Antalya'da 2500 Türelzede

Antalya'da 2500 Türelzede

Antalya Büyükşehir Belediye Başkanı göreve geldiği günden beri çalışan kıyımı hız kesmedi. Son olarak 700'e yakın taşeron işçinin tebligat yapılmadan ten atılması üzerine, işçiler Disk bölge temsilciliği ile birlikte Attalos heykeli önünde imza masası açarak ve baretli eylemle bu uygulamaları protesto ettiler.

Deprem vurdu, bir de Türel vurdu

Görevleri, aile durumları, öyküleri farklı da olsa, işçilerin ortak derdi, bir anda işsiz ve ekmeksiz kalmış olmak.
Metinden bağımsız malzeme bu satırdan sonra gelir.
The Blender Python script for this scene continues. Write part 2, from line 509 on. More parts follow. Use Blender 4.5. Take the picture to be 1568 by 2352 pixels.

Antalya'ya gelerek Mustafa Akaydın tarafından işe alınan Vanlı depremzede Süleyman Yektaş, biri asker diğerleri okuyan 6 çocuğu ve kredi borçları ile ne yapacağını bilmez durumda. "1 yılımın dolmasına sekiz gün kala haber bile verilmeden işten atıldım. Altı çocuktan biri Zonguldak'ta asker, diğerleri okuyor. Ev aldım kredi borcu ödüyorum. Tek çalışan benim. Belediyeye gidiyorum güvenlikçiler kovuyor.Ben kimin kapısını çalayım? Deprem vurdu, yıktı şimdi de Türel vurdu" diye anlatıyor içinde bulunduğu durumu. Yektaş kendisi dışında temizlik işlerinde çalışan depremzede kadın işçilerin de atıldığını anlatıyor.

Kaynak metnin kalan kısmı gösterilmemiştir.